Never look at the big picture.

Reading a blogpost on open access reminded me of how closed access is sometimes.
When my younger kid started nursery school, I thought that the 3 hours she was in school could be spent reading up on current research. So I went to a research institution in the city, and asked their librarian if I may just read in their library. He was very nice about it and even got me a temporary pass made. However, he soon got transferred out. The next person was downright scandalised that I was using the library.  He said that I must pay Rs2500/ per annum. That was a large sum in 1990  and I wasn't earning a single paisa. So I had to give it up.
His logic was that my reading /leafing through journals would make it necessary  for more frequent rebinding and costs would go up. He really said this!!
This institution is funded by public money. I am a member of the said public. No one is likely to browse through JCS Dalton or Spectrochimica Acta to pass the time of the day till the movie started, or some such thing....JACS is not Femina! In fact after a gap of 6 years, I had to struggle to get through a review article and usually took quite a few visits to complete reading one.

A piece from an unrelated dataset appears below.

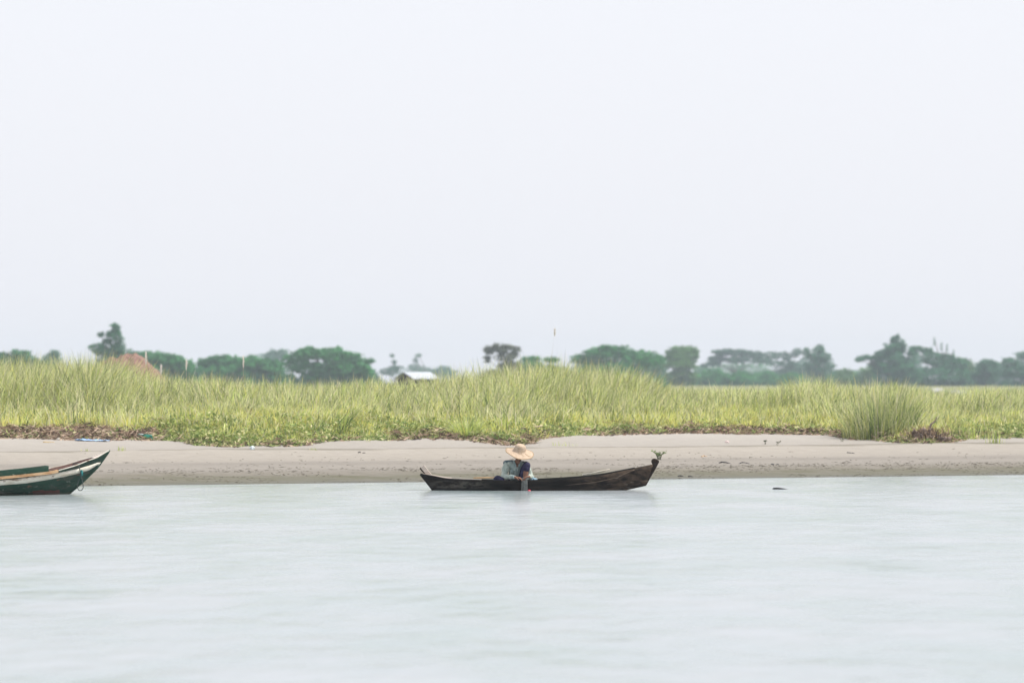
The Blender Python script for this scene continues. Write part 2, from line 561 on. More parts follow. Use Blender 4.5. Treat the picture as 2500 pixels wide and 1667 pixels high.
def tints(n, weights, jitter=0.16):
    pal = np.stack([PALE, MID, DEEP, YEL, STRAW])
    k = RNG.choice(5, n, p=np.array(weights) / np.sum(weights))
    k2 = RNG.choice(5, n, p=np.array(weights) / np.sum(weights))
    f = RNG.uniform(0, 0.5, n)[:, None]
    c = pal[k] * (1 - f) + pal[k2] * f
    return c * RNG.uniform(1 - jitter, 1 + jitter, n)[:, None]

def tufts(g, n_tuft, per, sfun, hfun, wmul, weights, spread=0.2, lean0=0.12, xr=(-24, 24), dark=0.0):
    tx = RNG.uniform(xr[0], xr[1], n_tuft)
    s = sfun(n_tuft)
    px_ = 1250 + tx / 98 * FPX
    s = s + np.interp(px_, [-200, 330, 420, 1420, 1520, 2080, 2200], [1.3, 1.3, 0, 0, 0.5, 0.5, 0])
    ty = shore(tx) + edge(tx) + s
    tx = tx * np.maximum(1.0, ty / 115.0)
    cnt = np.maximum(3, RNG.poisson(per, n_tuft))
    ti = np.repeat(np.arange(n_tuft), cnt)
    n = len(ti)
    az = RNG.uniform(0, 2 * np.pi, n)
    r = spread * np.sqrt(RNG.uniform(0, 1, n))
    x = tx[ti] + np.cos(az) * r; y = ty[ti] + np.sin(az) * r
    th = hfun(tx, ty, s)
    th = th * RNG.uniform(0.8, 1.12, n_tuft)
    h = th[ti] * np.clip(RNG.beta(3.2, 1.5, n) * 1.12, 0.15, 1.05)
    tl = RNG.uniform(-0.1, 0.25, n_tuft)
    lean = np.abs(lean0 + 0.28 * RNG.normal(0, 1, n)) + 0.5 * r / max(spread, 1e-3) * 0.35
    az2 = np.where(RNG.random(n) < 0.75, az, RNG.normal(0.1, 0.6, n))
    w = RNG.uniform(0.010, 0.026, n) * wmul
    c = tints(n, weights) * np.interp(RNG.uniform(0, 1, n_tuft), [0, 0.25, 1], [0.42, 0.72, 1.2])[ti][:, None]
    g.add(x, y, h, w, np.clip(lean, 0, 0.95), az2, c, face=RNG.normal(0, 0.7, n))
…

So why would the librarian not encourage the few people who wished to read journals? It is the effect of being in a bureaucracy.  Never look at the big picture...only read the fine print.

2 comments:

Gautam said...

I agree. I remember having the same trouble convincing the Librarian at my institution - a large, Indian, publicly funded one - that he should allow my wife, who wasn't working at that time, to use the library. Since then I have steadfastly held to the rule that if an institution is funded by public money, it has no business withholding reasonable access to the public, especially for use of a facility like a library. This is something we practice where I work currently.

L said...

This seems to be common, though not universal. Many years later when I mentioned this to a deputy director of another such Institution, he welcomed me to his library.